Extract word for word the lines of the listing from its start to the line holding "young osmanthus', 20)", both ends kept; pictures are not part of the copy.

───── Supplied records ─────

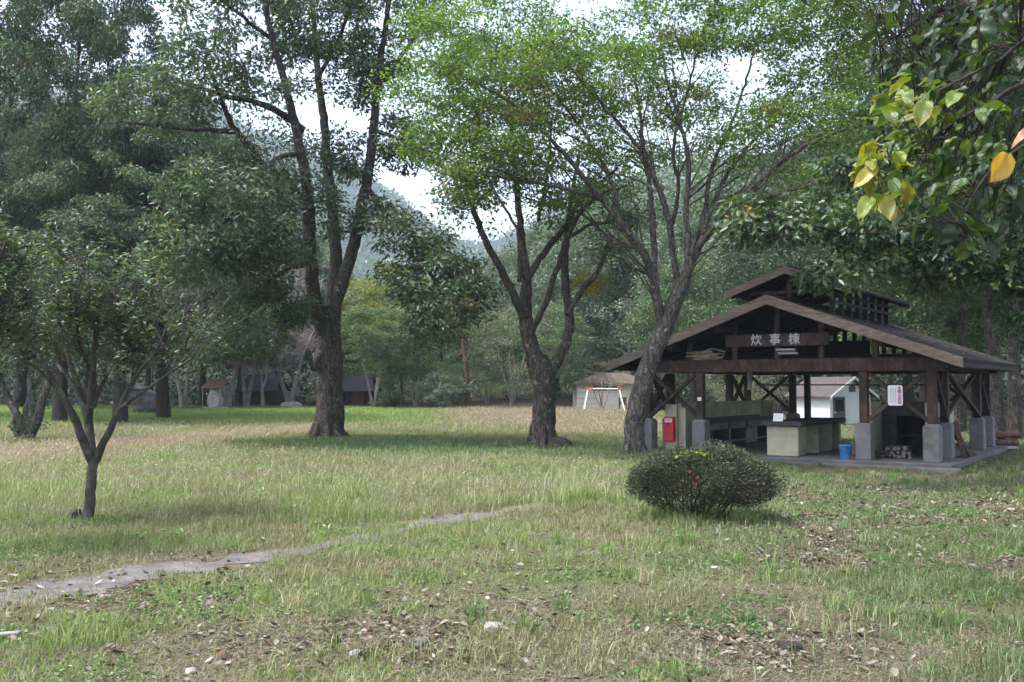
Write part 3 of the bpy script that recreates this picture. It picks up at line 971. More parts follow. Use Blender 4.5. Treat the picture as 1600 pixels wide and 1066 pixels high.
osmanthus('osmanthus_shrub', [
    ([(-70, 850, 12), (-68, 780, 11), (-66, 720, 10)], 0, 0),
    ([(-66, 730, 8), (-50, 650, 6), (-30, 560, 4), (0, 480, 2.6), (25, 420, 1.8)], 0, .3),
    ([(-66, 730, 7), (-90, 640, 6), (-100, 540, 4), (-80, 440, 2.6)], 0, .3),
    ([(-55, 660, 5), (-40, 560, 4), (-20, 450, 3), (10, 380, 2)], 0, -.4)],
    [(-12, 440, 66, 56, 0, .6, 56), (-70, 470, 90, 90, 0, .8, 50), (24, 395, 30, 22, 0, .35, 10), (5, 500, 50, 40, 0, .5, 26)], 9.6, -70,
    'dense leafy green shrub cut off by the left edge, beside the young osmanthus', 20)

# ------------------------------------------------------------------ azalea bush
Y = 11.9
b = gpt(1088, Y)
w = Wood()
k_ = Y / F_PX
bushc = P(1090, 752, Y)
n = 23000
d = rand_dir(n)
d[:, 2] = np.where(d[:, 2] < -.75, -d[:, 2], d[:, 2])
az = np.arctan2(d[:, 1], d[:, 0])
lob = 1 + .36 * (fbm(np.cos(az) * 1.5 + 5, np.sin(az) * 1.5 + d[:, 2] * 1.2, 61, 3) - .5) * 2
rad = np.array([116 * k_, .78, 52 * k_])
sh = np.where(rng.random(n) < .8, .8 + .22 * rng.random(n), rng.random(n) ** .5)
pp = bushc + d * rad * (sh * lob)[:, None]
# undercut towards the stems
zrel = (pp[:, 2] - b[2]) / 1.0
tuck = np.clip(.74 + zrel * .9, .7, 1)
pp[:, :2] = bushc[:2] + (pp[:, :2] - bushc[:2]) * tuck[:, None]
pp[:, 2] = np.maximum(pp[:, 2], b[2] + .1 + .1 * rng.random(n))
dd = unit(d * [1, 1, .6] + rand_dir(n) * .8 + [0, 0, .35])
nr = unit(d + rand_dir(n) * .8 + [0, 0, .4])
C = np.array([(.026, .036, .022), (.036, .048, .028), (.052, .066, .04), (.07, .055, .04)])
T = C[rng.choice(4, n, p=[.3, .35, .2, .15])] * rng.uniform(.7, 1.3, n)[:, None]
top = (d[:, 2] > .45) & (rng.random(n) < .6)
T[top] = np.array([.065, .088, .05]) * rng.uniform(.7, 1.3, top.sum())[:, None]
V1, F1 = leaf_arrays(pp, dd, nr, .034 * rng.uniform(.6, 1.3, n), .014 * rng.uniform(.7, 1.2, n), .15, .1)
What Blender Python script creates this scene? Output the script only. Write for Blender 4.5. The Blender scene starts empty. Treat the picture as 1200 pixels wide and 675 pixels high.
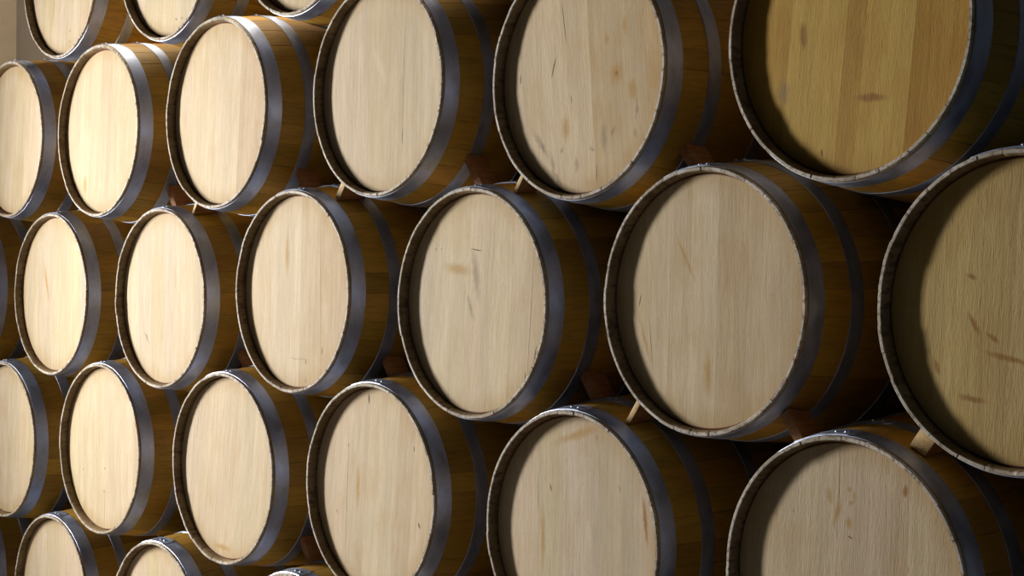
import bpy, bmesh, math, random
from mathutils import Vector
PI = math.pi
scene = bpy.context.scene
COL = scene.collection
RIM, BULGE, LEN, RIN, HD = 0.29, 0.3268, 0.95, 0.2785, 0.026

def rad(y):
    return BULGE - (BULGE - RIM) * ((y - LEN / 2) / (LEN / 2)) ** 2

# ------------------------------------------------------------------ materials
def new_mat(name):
    m = bpy.data.materials.new(name); m.use_nodes = True
    nt = m.node_tree; nt.nodes.clear()
    out = nt.nodes.new('ShaderNodeOutputMaterial'); b = nt.nodes.new('ShaderNodeBsdfPrincipled')
    nt.links.new(b.outputs[0], out.inputs[0])
    return m, nt, b

class NB:
    """small node-building helper"""
    def __init__(s, nt): s.nt = nt
    def n(s, t, **kw):
        x = s.nt.nodes.new(t)
        for k, v in kw.items(): setattr(x, k, v)
        return x
    def put(s, sock, v):
        if hasattr(v, 'is_linked') or isinstance(v, bpy.types.NodeSocket): s.nt.links.new(v, sock)
        elif v is not None: sock.default_value = v
    def math(s, op, a, b=0.0, c=None, clamp=False):
        x = s.n('ShaderNodeMath', operation=op, use_clamp=clamp)
        s.put(x.inputs[0], a); s.put(x.inputs[1], b)
        if c is not None: s.put(x.inputs[2], c)
        return x.outputs[0]
    def vmul(s, v, k):
        x = s.n('ShaderNodeVectorMath', operation='MULTIPLY'); s.put(x.inputs[0], v); x.inputs[1].default_value = k
        return x.outputs[0]
    def vadd(s, v, k):
        x = s.n('ShaderNodeVectorMath', operation='ADD'); s.put(x.inputs[0], v); s.put(x.inputs[1], k)
        return x.outputs[0]
    def noise(s, v, scale=1.0, detail=3.0, rough=0.55):
        x = s.n('ShaderNodeTexNoise'); s.put(x.inputs['Vector'], v)
        x.inputs['Scale'].default_value = scale; x.inputs['Detail'].default_value = detail
        x.inputs['Roughness'].default_value = rough
        return x.outputs['Fac']
    def rng(s, v, a, b, c=0.0, d=1.0, smooth=True):
        x = s.n('ShaderNodeMapRange', interpolation_type='SMOOTHSTEP' if smooth else 'LINEAR')
        s.put(x.inputs[0], v); s.put(x.inputs[1], a); s.put(x.inputs[2], b); s.put(x.inputs[3], c); s.put(x.inputs[4], d)
        return x.outputs[0]
    def mix(s, f, a, b, mode='MIX'):
        x = s.n('ShaderNodeMix', data_type='RGBA', blend_type=mode)
        s.put(x.inputs[0], f)
        for sock, v in ((x.inputs[6], a), (x.inputs[7], b)):
            if isinstance(v, (tuple, list)): sock.default_value = (*v[:3], 1)
            else: s.put(sock, v)
        return x.outputs[2]
    def bump(s, h, strength, dist):
        x = s.n('ShaderNodeBump'); s.put(x.inputs['Height'], h)
        x.inputs['Strength'].default_value = strength; x.inputs['Distance'].default_value = dist
        return x.outputs[0]

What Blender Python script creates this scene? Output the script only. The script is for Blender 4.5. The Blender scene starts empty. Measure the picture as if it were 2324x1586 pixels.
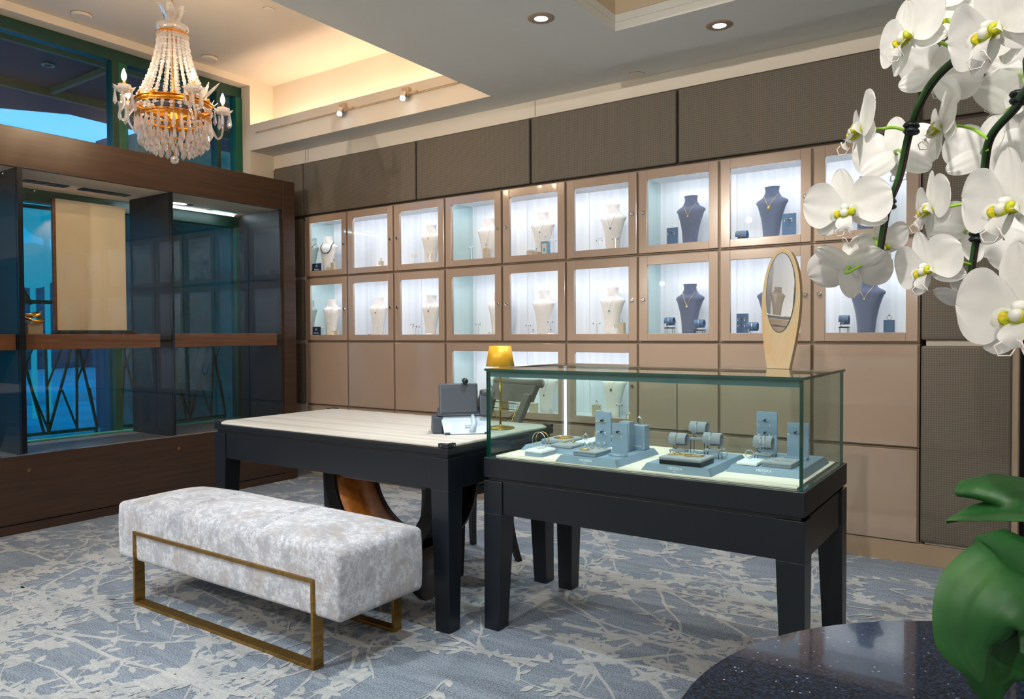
import bpy, math, random
import numpy as np
from mathutils import Vector, Matrix, Quaternion
random.seed(7)
S = bpy.context.scene
COL = S.collection
PI = math.pi
# ------------------------------------------------------------------ camera maths
W_, H_, F_, CH = 2324, 1586, 1705.0, 1.21
def _axes():
    Y = Vector((2340-W_/2, 750-H_/2, F_)).normalized()
    X = -Vector((-1308-W_/2, 769-H_/2, F_)).normalized()
    X = (X - Y*X.dot(Y)).normalized()
    return X, Y, X.cross(Y)
AX, AY, AZ = _axes()
R3 = Matrix((AX, AY, AZ)).transposed()       # cam(right,down,fwd) = R3 @ world
CR, CD, CF = Vector(R3[0]), Vector(R3[1]), Vector(R3[2])
CAM = Vector((0, 0, CH))
def ray(u, v): return R3.transposed() @ Vector((u-W_/2, v-H_/2, F_))
def onz(u, v, z): d = ray(u, v); return CAM + d*((z-CH)/d.z)
def ony(u, v, y): d = ray(u, v); return CAM + d*(y/d.y)
def onx(u, v, x): d = ray(u, v); return CAM + d*(x/d.x)
def atd(u, v, d): return CAM + ray(u, v)*(d/F_)
cd = bpy.data.cameras.new('camera'); cam = bpy.data.objects.new('camera', cd); COL.objects.link(cam)
cd.sensor_width = 36; cd.lens = 36*F_/W_; cd.clip_start = 0.02; cd.clip_end = 200
cam.matrix_world = Matrix.Translation(CAM) @ Matrix((CR, -CD, -CF)).transposed().to_4x4()
S.camera = cam
S.view_settings.view_transform = 'Standard'; S.view_settings.look = 'None'
S.view_settings.gamma = 1; S.view_settings.use_curve_mapping = False
S.view_settings.exposure = 0.30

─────

Problem solution
Write part 3 of the bpy script that recreates this picture. It picks up at line 971. More parts follow. Use Blender 4.5. Treat the picture as 1600 pixels wide and 1066 pixels high.
osmanthus('osmanthus_shrub', [
    ([(-70, 850, 12), (-68, 780, 11), (-66, 720, 10)], 0, 0),
    ([(-66, 730, 8), (-50, 650, 6), (-30, 560, 4), (0, 480, 2.6), (25, 420, 1.8)], 0, .3),
    ([(-66, 730, 7), (-90, 640, 6), (-100, 540, 4), (-80, 440, 2.6)], 0, .3),
    ([(-55, 660, 5), (-40, 560, 4), (-20, 450, 3), (10, 380, 2)], 0, -.4)],
    [(-12, 440, 66, 56, 0, .6, 56), (-70, 470, 90, 90, 0, .8, 50), (24, 395, 30, 22, 0, .35, 10), (5, 500, 50, 40, 0, .5, 26)], 9.6, -70,
    'dense leafy green shrub cut off by the left edge, beside the young osmanthus', 20)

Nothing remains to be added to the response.